1980 would still be timetable and train orders in most places. Track warrants first showed up in the GCOR rulebook in 1986.
The train sheet is still in use on smaller operations. The track warrant computer helps avoid cornfield meets and such, but the train sheet is used for a record of what happened when (time at sub change, times at stations, etc). Some if this gets filled later, off the delay report. The customer service and car forwarding depts. also use this information for billing, car hire, demurrage, etc. I think the CTC machine would log similar information.
In terminal areas, you might not have track warrants issued, if everything is in yard limits. Just need to check any bulletins that may affect your movement, and watch out for other trains, red boards, impropery lined switches, etc., that you may encounter.
Train sheets are created, maintained, and updated either digitally or on paper. It’s the law. The railroad has to maintain them and keep them safe for 7 years. That’s also the law. It doesn’t matter whether your Method of Operation is Timetable and Train Order, TWC, DTC, CTC, OCS, or Block Register: you still have to maintain a train sheet that records all the information required by law.
Hardly anyone other than the smallest railroads with one train at a time still use paper, because there are very inexpensive PC-based TWC systems available. We last used a paper train sheet in 2000 at the Class 1 I worked at then. The last time I saw one in use at a regional railroad or large short line was about 2003.
On the major class 1’s the train sheet and the rule book are all found in the computer, well the equivalent to the train sheet. There is no document or no document is created that resembles a TT&TO train sheet. Train sheets dissappeared back in the mid 1980’s when track warrants were implemented. To add to Railway Man’s post, the railroads don’t have to keep a “train sheet” they have to be able to provide the information on a train sheet so the movements of the trains can be determined. The “train sheet” information isn’t produced in anything like the same format as a traditional train sheet.

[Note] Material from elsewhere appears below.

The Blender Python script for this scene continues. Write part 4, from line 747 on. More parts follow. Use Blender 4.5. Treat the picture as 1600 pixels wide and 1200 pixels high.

The old relay-type CTC machine recorded automatically onto the train graph, which was a piece of paper entirely separate from the train sheet. The train sheet was maintained by the dispatcher manually. The train graph recorded the “OS” occupancies, that is, the time when a Control Point was occupied by a train movement – when a train enters it and when it leaves. An OS occupancy generates a signal to the CTC machine. A CAD console digitally records the information that used to go onto the paper train graph plus all the keystrokes and whatever is displayed on the console screens, enabling the console to be “replayed” exactly as it appeared to the dispatcher in real time. This is time-stamped so it’s possible to play back both the console and the telephone and radio transmissions all in correspondence, which is of course done any time an accident or event occurs. Speaking from a dispatcher’s perspective, the tapes are your friend; if you’ve done your job correctly, your job is safe.
My employer still uses a train sheet. Haven’t been to the office in a while. The dispatcher has two computers in the room, one with the CAMBS system for the track warrants, and the other with the RMI for customer service-car information. Customer service isn’t there 24-7, so the DS handles a good part of this work 2nd and 3rd trick (moving trains in the computer, spotting cars, handling dispo requests, etc.). No signalled territory, or AEI readers anywhere on the system.